• [REQUIREMENTS]
Go through the listing and copy every line word for word.
----------------
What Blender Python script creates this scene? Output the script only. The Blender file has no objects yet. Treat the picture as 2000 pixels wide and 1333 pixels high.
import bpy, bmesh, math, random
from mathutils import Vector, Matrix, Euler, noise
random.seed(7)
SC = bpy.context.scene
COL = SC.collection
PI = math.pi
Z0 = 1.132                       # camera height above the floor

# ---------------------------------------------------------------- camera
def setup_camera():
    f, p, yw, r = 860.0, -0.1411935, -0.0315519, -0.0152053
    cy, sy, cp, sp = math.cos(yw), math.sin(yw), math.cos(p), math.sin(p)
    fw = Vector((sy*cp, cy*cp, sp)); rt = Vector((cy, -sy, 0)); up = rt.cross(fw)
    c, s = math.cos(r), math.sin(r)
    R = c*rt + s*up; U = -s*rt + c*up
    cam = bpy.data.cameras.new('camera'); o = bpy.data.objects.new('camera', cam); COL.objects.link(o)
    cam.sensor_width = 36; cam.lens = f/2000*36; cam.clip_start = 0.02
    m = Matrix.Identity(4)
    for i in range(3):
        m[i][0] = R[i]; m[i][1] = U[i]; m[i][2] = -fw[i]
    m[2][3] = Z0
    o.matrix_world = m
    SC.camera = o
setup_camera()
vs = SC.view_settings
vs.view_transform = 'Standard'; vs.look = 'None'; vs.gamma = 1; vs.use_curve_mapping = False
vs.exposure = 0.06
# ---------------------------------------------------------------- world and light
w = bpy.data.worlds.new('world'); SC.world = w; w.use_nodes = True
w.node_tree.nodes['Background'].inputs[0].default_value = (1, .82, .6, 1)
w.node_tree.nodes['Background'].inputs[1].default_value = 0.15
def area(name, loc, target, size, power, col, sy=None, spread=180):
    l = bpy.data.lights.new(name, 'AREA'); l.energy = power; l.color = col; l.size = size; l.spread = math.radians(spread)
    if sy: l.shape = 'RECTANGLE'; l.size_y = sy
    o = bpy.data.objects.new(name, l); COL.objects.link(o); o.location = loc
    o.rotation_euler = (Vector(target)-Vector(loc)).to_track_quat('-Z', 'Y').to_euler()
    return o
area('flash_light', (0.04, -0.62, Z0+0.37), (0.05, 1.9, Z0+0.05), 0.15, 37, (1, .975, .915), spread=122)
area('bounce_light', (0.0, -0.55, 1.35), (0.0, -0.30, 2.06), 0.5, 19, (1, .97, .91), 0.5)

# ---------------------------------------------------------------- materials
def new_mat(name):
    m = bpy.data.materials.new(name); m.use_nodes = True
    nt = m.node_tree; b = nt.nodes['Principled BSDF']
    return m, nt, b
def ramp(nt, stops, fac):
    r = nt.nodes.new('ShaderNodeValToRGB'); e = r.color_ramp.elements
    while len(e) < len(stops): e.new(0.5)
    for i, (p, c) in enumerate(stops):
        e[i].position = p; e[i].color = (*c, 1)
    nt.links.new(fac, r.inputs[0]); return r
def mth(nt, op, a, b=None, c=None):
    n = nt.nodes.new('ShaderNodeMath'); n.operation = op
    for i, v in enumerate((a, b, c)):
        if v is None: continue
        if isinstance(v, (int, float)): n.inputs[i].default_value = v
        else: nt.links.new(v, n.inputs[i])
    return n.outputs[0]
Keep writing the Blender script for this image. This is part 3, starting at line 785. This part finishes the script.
----------------
• [RESULT OF THE TASK]
What Blender Python script creates this scene? Output the script only. The Blender file has no objects yet. Treat the picture as 2000 pixels wide and 1333 pixels high.
import bpy, bmesh, math, random
from mathutils import Vector, Matrix, Euler, noise
random.seed(7)
SC = bpy.context.scene
COL = SC.collection
PI = math.pi
Z0 = 1.132                       # camera height above the floor

# ---------------------------------------------------------------- camera
def setup_camera():
    f, p, yw, r = 860.0, -0.1411935, -0.0315519, -0.0152053
    cy, sy, cp, sp = math.cos(yw), math.sin(yw), math.cos(p), math.sin(p)
    fw = Vector((sy*cp, cy*cp, sp)); rt = Vector((cy, -sy, 0)); up = rt.cross(fw)
    c, s = math.cos(r), math.sin(r)
    R = c*rt + s*up; U = -s*rt + c*up
    cam = bpy.data.cameras.new('camera'); o = bpy.data.objects.new('camera', cam); COL.objects.link(o)
    cam.sensor_width = 36; cam.lens = f/2000*36; cam.clip_start = 0.02
    m = Matrix.Identity(4)
    for i in range(3):
        m[i][0] = R[i]; m[i][1] = U[i]; m[i][2] = -fw[i]
    m[2][3] = Z0
    o.matrix_world = m
    SC.camera = o
setup_camera()
vs = SC.view_settings
vs.view_transform = 'Standard'; vs.look = 'None'; vs.gamma = 1; vs.use_curve_mapping = False
vs.exposure = 0.06
# ---------------------------------------------------------------- world and light
w = bpy.data.worlds.new('world'); SC.world = w; w.use_nodes = True
w.node_tree.nodes['Background'].inputs[0].default_value = (1, .82, .6, 1)
w.node_tree.nodes['Background'].inputs[1].default_value = 0.15
def area(name, loc, target, size, power, col, sy=None, spread=180):
    l = bpy.data.lights.new(name, 'AREA'); l.energy = power; l.color = col; l.size = size; l.spread = math.radians(spread)
    if sy: l.shape = 'RECTANGLE'; l.size_y = sy
    o = bpy.data.objects.new(name, l); COL.objects.link(o); o.location = loc
    o.rotation_euler = (Vector(target)-Vector(loc)).to_track_quat('-Z', 'Y').to_euler()
    return o
area('flash_light', (0.04, -0.62, Z0+0.37), (0.05, 1.9, Z0+0.05), 0.15, 37, (1, .975, .915), spread=122)
area('bounce_light', (0.0, -0.55, 1.35), (0.0, -0.30, 2.06), 0.5, 19, (1, .97, .91), 0.5)

# ---------------------------------------------------------------- materials
def new_mat(name):
    m = bpy.data.materials.new(name); m.use_nodes = True
    nt = m.node_tree; b = nt.nodes['Principled BSDF']
    return m, nt, b
def ramp(nt, stops, fac):
    r = nt.nodes.new('ShaderNodeValToRGB'); e = r.color_ramp.elements
    while len(e) < len(stops): e.new(0.5)
    for i, (p, c) in enumerate(stops):
        e[i].position = p; e[i].color = (*c, 1)
    nt.links.new(fac, r.inputs[0]); return r
def mth(nt, op, a, b=None, c=None):
    n = nt.nodes.new('ShaderNodeMath'); n.operation = op
    for i, v in enumerate((a, b, c)):
        if v is None: continue
        if isinstance(v, (int, float)): n.inputs[i].default_value = v
        else: nt.links.new(v, n.inputs[i])
    return n.outputs[0]
Keep writing the Blender script for this image. This is part 3, starting at line 785. This part finishes the script.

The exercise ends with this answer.